Tuesday, March 22, 2011

Quake Damage

It wasn't only Japanese coastal towns and nuclear reactors that got hurt:

Earthquake Rattles Japanese Animation Industry

...Japan's recent earthquake, tsunami and nuclear reactor crises are taking their toll on the nation's population and industrial sector -- and Japanese anime, an industry that brings in an estimated $2.5 billion annually, has suffered as well.

"The whole thing is having a pretty significant effect right now," says Christopher Macdonald, CEO and publisher of Anime News Network. "70% of Japan's animation studios are in the suburbs of Tokyo, and those are . . . the areas being affected by the rolling blackouts. That means it's very hard for people to do work. They don't know when their electricity is going to be turned off for three to six hours; the offices start shaking every 15 minutes [from aftershocks]. For the most part, most of those studios are at a standstill when it comes to their animation work." ...

The disaster is just the latest setback for Japan's anime industry. ..."Production budgets have been slashed because of the economic slump, and young workers on the margins are bearing hard burdens," Hisako Sasaki, the head of anime studio Wish, recently told the national newspaper Asahi Shimbun. "Young workers have fewer chances to accumulate experience and improve their skills."

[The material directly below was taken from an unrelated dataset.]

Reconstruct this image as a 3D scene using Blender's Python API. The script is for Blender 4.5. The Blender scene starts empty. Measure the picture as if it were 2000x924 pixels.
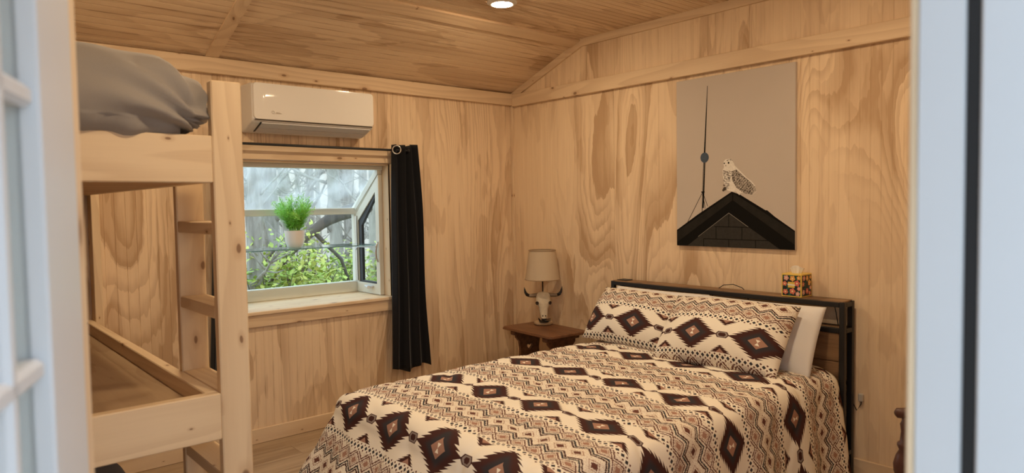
import bpy, bmesh, math, random
from mathutils import Vector, Matrix, noise as mnoise

random.seed(7)
scn = bpy.context.scene
COL = scn.collection
PI = math.pi

# ------------------------------------------------------------------ camera
CAM = Vector((-3.584, -4.089, 1.40))
yaw, pit, rol = math.radians(48.954), math.radians(-2.659), math.radians(-0.9)
Fv = Vector((math.cos(yaw) * math.cos(pit), math.sin(yaw) * math.cos(pit), math.sin(pit)))
r0 = Vector((math.sin(yaw), -math.cos(yaw), 0))
u0 = r0.cross(Fv)
Rv = r0 * math.cos(rol) + u0 * math.sin(rol)
Uv = -r0 * math.sin(rol) + u0 * math.cos(rol)
cam_d = bpy.data.cameras.new('camera')
cam_d.sensor_fit = 'HORIZONTAL'
cam_d.sensor_width = 36.0
cam_d.lens = 1354.05 / 2000 * 36
cam_d.clip_start = 0.02
cam_d.clip_end = 300
cam_d.dof.use_dof = True
cam_d.dof.focus_distance = 3.9
cam_d.dof.aperture_fstop = 3.4
cam = bpy.data.objects.new('camera', cam_d)
COL.objects.link(cam)
M = Matrix((Rv, Uv, -Fv)).transposed().to_4x4()
M.translation = CAM
cam.matrix_world = M
scn.camera = cam

# ------------------------------------------------------------------ world (overcast sky) and exposure
SKY_STRENGTH = 2.7
LAMP_STRENGTH = 330.0
LAMP_COL = (1.0, 0.765, 0.485, 1)
w = bpy.data.worlds.new('overcast_sky')
scn.world = w
w.use_nodes = True
bg = w.node_tree.nodes['Background']
bg.inputs['Color'].default_value = (0.71, 0.855, 1.0, 1)
bg.inputs['Strength'].default_value = SKY_STRENGTH
scn.view_settings.view_transform = 'Standard'
scn.view_settings.look = 'None'
scn.view_settings.gamma = 1.0
scn.view_settings.exposure = 0.0
scn.view_settings.use_curve_mapping = False

# ------------------------------------------------------------------ node expression helper
class S:
    """A float socket with arithmetic that writes Math nodes."""
    def __init__(self, nt, sock):
        self.nt, self.s = nt, sock
    def op(self, o, *args, clamp=False):
        n = self.nt.nodes.new('ShaderNodeMath')
        n.operation = o
        n.use_clamp = clamp
        for i, a in enumerate((self,) + args):
            if isinstance(a, S):
                self.nt.links.new(a.s, n.inputs[i])
            else:
                n.inputs[i].default_value = a
        return S(self.nt, n.outputs[0])
    def __add__(self, o): return self.op('ADD', o)
    __radd__ = __add__
    def __sub__(self, o): return self.op('SUBTRACT', o)
    def __rsub__(self, o): return self.op('MULTIPLY_ADD', -1.0, o)
    def __mul__(self, o): return self.op('MULTIPLY', o)
    __rmul__ = __mul__
    def __truediv__(self, o): return self.op('DIVIDE', o) if isinstance(o, S) else self.op('MULTIPLY', 1.0 / o)
    def __abs__(self): return self.op('ABSOLUTE')
    def frac(self): return self.op('FRACT')
    def lt(self, o): return self.op('LESS_THAN', o)
    def gt(self, o): return self.op('GREATER_THAN', o)
    def mn(self, o): return self.op('MINIMUM', o)
    def mx(self, o): return self.op('MAXIMUM', o)
    def band(self, c, hw): return abs(self - c).lt(hw)
    def sat(self): return self.op('ADD', 0.0, clamp=True)
    def smooth(self, a, b):
        n = self.nt.nodes.new('ShaderNodeMapRange')
        n.interpolation_type = 'SMOOTHSTEP'
        self.nt.links.new(self.s, n.inputs['Value'])
        n.inputs['From Min'].default_value = a
        n.inputs['From Max'].default_value = b
        return S(self.nt, n.outputs['Result'])

def comb(nt, x, y, z):
    n = nt.nodes.new('ShaderNodeCombineXYZ')
    for i, a in enumerate((x, y, z)):
        if isinstance(a, S): nt.links.new(a.s, n.inputs[i])
        else: n.inputs[i].default_value = a
    return n.outputs[0]

def nz(nt, vec, scale=1.0, detail=2.0, rough=0.5, dist=0.0):
    n = nt.nodes.new('ShaderNodeTexNoise')
    nt.links.new(vec, n.inputs['Vector'])
    n.inputs['Scale'].default_value = scale
    n.inputs['Detail'].default_value = detail
    n.inputs['Roughness'].default_value = rough
    n.inputs['Distortion'].default_value = dist
    return S(nt, n.outputs['Fac'])

def vor(nt, vec, scale=1.0, rnd=1.0):
    n = nt.nodes.new('ShaderNodeTexVoronoi')
    n.voronoi_dimensions = '2D'
    nt.links.new(vec, n.inputs['Vector'])
    n.inputs['Scale'].default_value = scale
    n.inputs['Randomness'].default_value = rnd
    return S(nt, n.outputs['Distance']), n.outputs['Color']

def mixc(nt, fac, a, b):
    n = nt.nodes.new('ShaderNodeMix')
    n.data_type = 'RGBA'
    if isinstance(fac, S): nt.links.new(fac.s, n.inputs[0])
    else: n.inputs[0].default_value = fac
    for i, c in ((6, a), (7, b)):
        if isinstance(c, tuple): n.inputs[i].default_value = (*c[:3], 1)
        else: nt.links.new(c, n.inputs[i])
    return n.outputs[2]

def newmat(name):
    m = bpy.data.materials.new(name)
    m.use_nodes = True
    nt = m.node_tree
    b = nt.nodes['Principled BSDF']
    return m, nt, b

def setb(b, **k):
    for n, v in k.items():
        n = n.replace('_', ' ')
        if n in b.inputs: b.inputs[n].default_value = v

def bump(nt, b, h, strength=0.2, dist=0.01):
    n = nt.nodes.new('ShaderNodeBump')
    n.inputs['Strength'].default_value = strength
    n.inputs['Distance'].default_value = dist
    nt.links.new(h.s, n.inputs['Height'])
    nt.links.new(n.outputs[0], b.inputs['Normal'])

def objcoords(nt, axis):
    """object-space coordinates with the grain axis last, shifted per object"""
    tc = nt.nodes.new('ShaderNodeTexCoord')
    sp = nt.nodes.new('ShaderNodeSeparateXYZ')
    nt.links.new(tc.outputs['Object'], sp.inputs[0])
    x, y, z = (S(nt, sp.outputs[i]) for i in range(3))
    oi = nt.nodes.new('ShaderNodeObjectInfo')
    rnd = S(nt, oi.outputs['Random'])
    if axis == 'X': a, b_, l = y, z, x
    elif axis == 'Y': a, b_, l = x, z, y
    else: a, b_, l = x, y, z
    return a + rnd * 7.3, b_ + rnd * 3.1, l + rnd * 13.7, rnd

_cache = {}
def ply(axis, light=(0.86, 0.665, 0.455), dark=(0.52, 0.345, 0.205), tag='wall', cx=2.3, k=6.0, amt=0.8, groove=None, gs=1.0, w=(.62, .52, .42)):
    """rotary-cut pine plywood: contour-like sawtooth figure, sharp on one side"""
    key = ('ply', axis, tag)
    if key in _cache: return _cache[key]
    m, nt, b = newmat('pine_plywood_%s_%s' % (tag, axis.lower()))
    a, c, l, rnd = objcoords(nt, axis)
    wob = nz(nt, comb(nt, a * 10, c * 10, l * 2.4), 1, 3, 0.55)
    wob2 = nz(nt, comb(nt, a * 45, c * 45, l * 9.0), 1, 2, 0.5)
    h = nz(nt, comb(nt, a * cx, c * cx, l * 0.42), 1, 1.4, 0.45, 0.25) + (wob - 0.5) * 0.05 + (wob2 - 0.5) * 0.008
    saw = (h * k).frac()
    fig = saw.smooth(0.30, 0.97) * saw.smooth(1.0, 0.98)
    saw2 = (h * (k * 4.3)).frac()
    fig2 = saw2.smooth(0.35, 0.92) * saw2.smooth(1.0, 0.93)
    msk = nz(nt, comb(nt, a * 1.5, c * 1.5, l * 0.8), 1, 1).smooth(0.38, 0.60)
    msk2 = nz(nt, comb(nt, a * 2.0 + 5.0, c * 2.0, l * 0.7), 1, 1).smooth(0.40, 0.62)
    h2 = nz(nt, comb(nt, a * 5.0 + 9.0, c * 5.0, l * 1.1 + 4.0), 1, 3.5, 0.55) + (wob - 0.5) * 0.12
    blot = h2.smooth(0.535, 0.555) * (0.65 + 0.35 * h2.smooth(0.75, 0.55))
    streak = nz(nt, comb(nt, a * 38, c * 38, l * 0.7), 1, 3).smooth(0.35, 0.75)
    fine = nz(nt, comb(nt, a * 190, c * 190, l * 5), 1, 2)
    f = (fig * msk * amt * w[0] + fig2 * msk2 * amt * w[1] + blot * w[2] + streak * 0.16 + (fine - 0.5) * 0.20)
    if groove:
        tc = nt.nodes.new('ShaderNodeTexCoord')
        sp = nt.nodes.new('ShaderNodeSeparateXYZ')
        nt.links.new(tc.outputs['Object'], sp.inputs[0])
        q = S(nt, sp.outputs[0]) * groove[0] + S(nt, sp.outputs[1]) * groove[1] + groove[2]
        d = abs((q / 0.0508 + 0.5).frac() - 0.5) * 0.0508
        gn = nz(nt, comb(nt, a * 20, c * 20, l * 4.0), 1, 2).smooth(0.42, 0.68)
        f = f + (d / (gn * 0.005 + 0.0022)).smooth(1.0, 0.3) * (gn * 0.40 + 0.10) * gs
    f = f.sat()
    tone = nz(nt, comb(nt, a * 0.8, c * 0.8, l * 0.5), 1, 1)
    col = mixc(nt, f, light, dark)
    col = mixc(nt, ((tone - 0.35) * 0.35).sat(), col, tuple(x * 0.72 for x in light))
    nt.links.new(col, b.inputs['Base Color'])
    setb(b, Roughness=0.62)
    b.inputs['Specular IOR Level'].default_value = 0.25
    bump(nt, b, fine, 0.12, 0.002)
    _cache[key] = m
    return m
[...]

There's also an ongoing international slump in the sale of DVDs ...

Now imagine a big shaker on the other side of the ring of fire: California.

If you g0t a nice big burp from the San Andreas fault, something around 8.7 or 8.9, you might be looking at a sizable disruption in the American cartoon industry. Certainly there could be a slowdown with Pixar, Disney, Warner Bros. Animation, not to mention DreamWorks Animation on the banks of the Los Angeles River.

Depending on the intensity of shaking and the number of casualties, the results wouldn't necessarily be pretty.


Anonymous said...

Thanks for the inspirational message.
I'm not sure what to do with it besides have one more thing to worry about.

Ki Innis said...

Living and working in Tokyo, I can say first hand that several productions have been either cancelled or postponed because of the recent disasters.

Anime in Japan (one of the few places in the world where hand-drawn animation is still king) ---- has been in a slump for awhile now.

The Wall Street Journal did an interesting story on the slump in the Japanese animation industry some time ago:


or see the same video clip on my blog about it.


Pencil Jock said...

Ki Innis -

Thanks for the link to your blog post with some very illuminating (and sobering) thoughts on the state of the animation industry in Japan .


Outsourcing and ever-lowering wages (especially for freelance artists working by-the-foot or by-the-drawing , or storyboard artists who must now do elaborate key-posed animatics) are killing traditional animators in the U.S. too , but it seems much worse in Japan. This is a sad thing because it makes one wonder where does the next Satoshi Kon or Hayao Miyazaki come from if animation is not an attractive profession for young people to enter.

On the other hand the WSJ video interview with the young female animator, Kayoko Ezoe, reminds me very much of many animation students I speak with in the U.S. who dearly love hand-drawn animation and they would rather do it than something else, even with the scarcity of jobs and the low pay. Kayoko Ezoe obviously has a passion for her work and any animator in any culture could relate to her speaking of how the delight in seeing her drawings come alive on the screen is what keeps her going .

It's a wonderful madness , this thing about bringing drawings to life.

(but it comes with great sacrifice; the Japanese animation industry wages are shameful . They are taking advantage of these young people's love for animation).

Question: almost all the shots in the WSJ video show the artists working on flat light boards with the drawings held together with something like "bulldog clips", instead of the typically angled drawing tables with animation discs and peg bars that we use in the U.S., Canada, and Europe. Is this common practice in Japan , to work on a flat light board with or without a peg bar ?

Anonymous said...

someone once told me that Film Roman was temporarily "Red Tagged" after the Northridge quake.

...and that a small number of Simpson staffers were able to sneak in (along the lines of you talk to the cop while we sneak in the window) to get their work out of the building so they could work from home since the deadlines didn't change.

Any truth to that?

Steve Hulett said...

Film Roman occupied a multi-story building on Chandler Blvd. in North Hollywood that suffered major damage in the Northridge quake.

TAG didn't rep the employees at the studio at the time, so my recollections are a bit sketchy, but I think people were moved out when damage proved to be extensive, then brought back when repairs were completed.

After TAG signed a contract with FR, the company moved to its present location near the Burbank airport on Hollywood Way. The crew for "King of the Hill" later returned to the old site due to over-crowding at the Hollywood Way location.

I was never enamored of the older building. The ceilings were low and the place was run-down. but they produced a lot of prime time television cartoons there, nevertheless.

Ki Innis said...

@ Pencil Jock

Finding an animation disc in Japan is just about impossible. It seems that they just don't use them here

Many times I have seen people working on a simple light board at a neck breaking 15 degree angle or less.